他社では原料をメーカーから買って自社で加工するスタイルが多い中、弊社の場合は地元地域の生産者さんから原料を買っています。それもただ買うだけでなく、栽培するところから一緒になってやっています。

2つ目は、平成29年に工場が国際規格のFSSC22000の認証取得を受けました。品質・衛生面がしっかりできているところが他社にない強みだと思います。

3つ目は、40年以上の実績からなる加工技術と美味しさで勝負できる。
原料を焙煎したときの色を数値で測ったり、お茶を抽出したときにどれだけの濃度ができているのかなどの細かい検査を各工程ごとにしている会社は数少ないと思います。

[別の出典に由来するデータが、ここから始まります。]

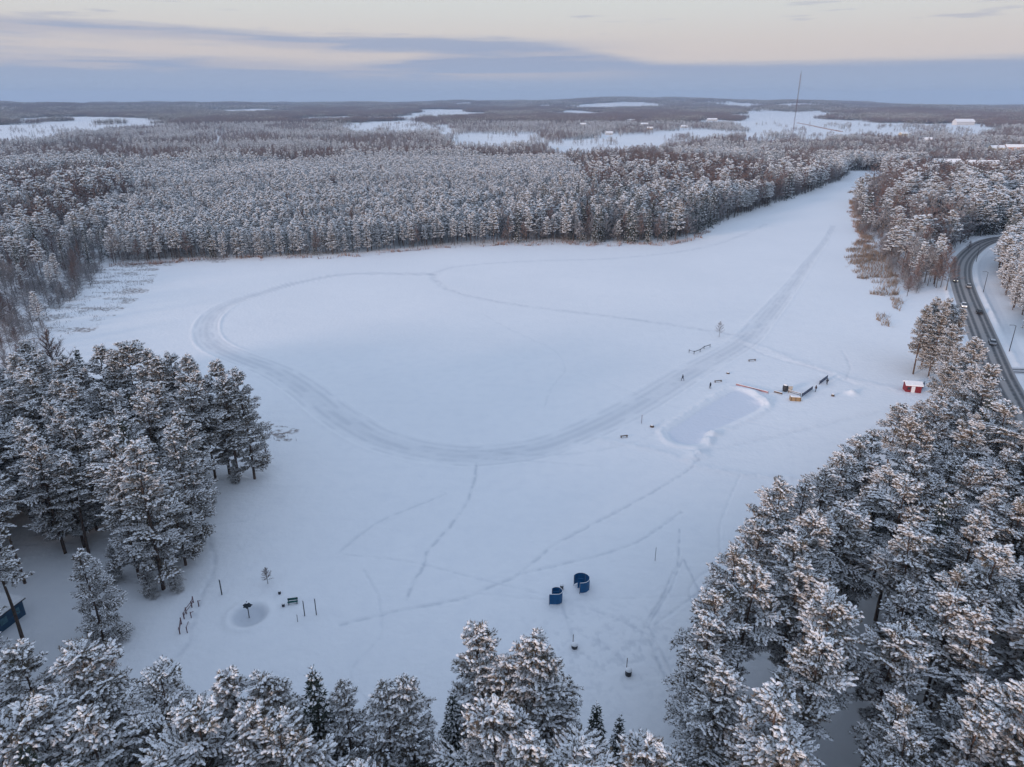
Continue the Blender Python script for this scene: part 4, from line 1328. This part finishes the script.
p_bush = proto_coll("bush_meshes", make_bare, [201, 202, 203], [TWIG, TWIG, BIRCHBARK], "bush", lod=1, spread=0.6, low=0.05)
p_rbush = proto_coll("frosted_bush_meshes", make_bare, [211, 212, 213], [RIME, RIME, BIRCHBARK], "bush", lod=1, spread=0.6, low=0.05)
thicket("frosted_thicket", [poly([(500, 242), (640, 241.5), (690, 238), (704, 228), (745, 212), (790, 197), (822, 186), (844, 178), (838, 172), (780, 190), (730, 208), (690, 225), (640, 236), (500, 238)]),
                            SCRUB_L, poly([(110, 262), (330, 254), (330, 251), (120, 258)]), poly([(810, 188), (845, 176), (832, 170), (800, 182)]), SCRUB],
        p_rbush, 3.6, (3.0, 6.0), "pale frosted bushes fringing the lake", 3)
thicket("brown_thicket", [SCRUB, poly([(0, 300), (20, 300), (14, 350), (0, 350)])],
        p_bush, 5.2, (2.5, 6.0), "brown leafless bushes on the lake banks", 4)


# ------------------------------------------------------------------ buildings
WALLS = {'white': mat("pale_render", (0.60, 0.60, 0.60), 0.8, (0.5, (0.52, 0.52, 0.53), 0.2)), 'yellow': mat("yellow_render", (0.50, 0.42, 0.28), 0.8, (0.5, (0.42, 0.35, 0.24), 0.2)),
         'salmon': mat("salmon_render", (0.42, 0.27, 0.20), 0.8, (0.5, (0.45, 0.24, 0.16), 0.2)), 'grey': mat("grey_render", (0.26, 0.28, 0.31), 0.8, (0.5, (0.2, 0.22, 0.25), 0.2))}
BL = ["white house at the near edge of the long snowfield, below the village", "pale house with snowy roof left of the village", "white two-storey house in the distant village centre", "yellowish house in front of the village centre",
      "white village house right of the centre by the snowfield", "long white building at the right end of the distant village", "long yellow building at the back of the village", "huge white hall beyond the far field on the right",
      "large salmon-walled building with snowy roof at the right picture edge", "low grey building under snow in the right-hand woods", "long low yellow building under snow right of the grey one", "small white house below the salmon building at right edge",
      "small yellow house at the right end of the great snowfield", "small white house in the trees below the distant hall", "white house near the road bend, half hidden by trees", "long white farm building near the horizon on the left",
      "yellow house left of the salmon-walled building"]
for (px, py, w, d_, h, rot, wl, rk, rad), lab in zip(BUILD, BL):
    p = at(px, py); p[2] = hills(p[0], p[1]) - 0.1
    t = thing("house" if w < 26 else "building", lab, "house" if w < 26 else "building", p, R(rot))
    a = Acc(); a.box((0, 0, h / 2), (w, d_, h))
    rh = d_ * 0.32
    for sx in (-1, 1):   # gables
        a.add([(sx * w / 2, -d_ / 2, h), (sx * w / 2, d_ / 2, h), (sx * w / 2, 0, h + rh)], [(0, 1, 2)])
    wall = part("wall", a, WALLS[wl], t)
    a = Acc(); ov = 0.5; th = 0.5
    for sy in (-1, 1):
        v = [(-w / 2 - ov, sy * (d_ / 2 + ov), h - 0.1), (w / 2 + ov, sy * (d_ / 2 + ov), h - 0.1), (w / 2 + ov, 0, h + rh + 0.15), (-w / 2 - ov, 0, h + rh + 0.15)]
        v2 = [(x_, y_, z_ + th) for x_, y_, z_ in v]
        a.quads(v + v2, [(0, 1, 2, 3), (4, 5, 6, 7), (0, 1, 5, 4), (1, 2, 6, 5), (3, 0, 4, 7)])
    roof = part("roof", a, SNOW, t)
    a = Acc(); a.box((w * 0.2, d_ * 0.1, h + rh + 0.6), (0.9, 0.9, 1.8)); part("chimney", a, RED if wl != 'grey' else DARK, roof)
    nw = max(2, int(w / 4))
    for i in range(nw):
        xx = -w / 2 + (i + 0.5) * w / nw
        fr = None
        for zz_ in ([h * 0.3, h * 0.72] if h > 5.5 else [h * 0.5]):
            a = Acc(); a.box((xx, -d_ / 2 - 0.03, zz_), (1.3, 0.08, 1.3)); part("window", a, GLASS, wall)
    a = Acc(); a.box((w * 0.08, -d_ / 2 - 0.05, 1.05), (1.1, 0.1, 2.1)); part("door", a, WOOD, t)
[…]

▲FSSC22000は日本の食品製造業の3%未満(日本取得件数:1,212件/2019年1月30日現在)しか取得していない厳しい国際規格

鳥取での薬草栽培への社長の思い

はと麦に関しては全国的に原料が足りないのが現状です。
そんな中、近年、米の転作奨励金も廃止となり、米の代わりに売り先のたくさんあるはと麦を作るようにゼンヤクノーとしても農家さんをサポートしています。

ここ2~3年は栽培技術の向上に力を入れていて、新規ではと麦を栽培される方向けに種を撒く研修会を開いたり、年に2~3回は、全国ハトムギ生産技術協議会の手塚会長にも来ていただき、鳥取の農家さんのそれぞれの畑にみんなで見に行き、問題点などを話し合って、次の年にどう生かしていくか、みんなで考えています。
そういった成果もあり、早い時期に種を撒いたほうが収穫量が多いことが結果としてでたので、今年は5月中には種まきを終えるようになりました。
このように、はと麦に関しては、県・生産者さん・JA鳥取いなば・ゼンヤクノーがしっかり連携して動いています。

世界基準の安全安心と生産農家の収入アップへの思い

ここ2~3年前から始めたんですが、農家さんには今まではゼンヤクノーが使う原料だけを作っていただいていましたが、それ以上に作りたい方にはどんどん作っていただき、すべて納めていただいています。

こちらで使う原料以外は、弊社で原料として県外に販売しています。

そのために、原料を選別・異物除去する設備も整えました。

こういったことをすることにより生産者さんの収入が上がり、耕作放棄地の抑制にもつながっています。

米の価格はどんどん下落していっている中、お米に代わる何かを作ろうと思ったとき、はと麦などを作る事ができ、耕作放棄地も減り、収入も増やせるので、そういったことで生産者さんや地域に貢献できていると思います。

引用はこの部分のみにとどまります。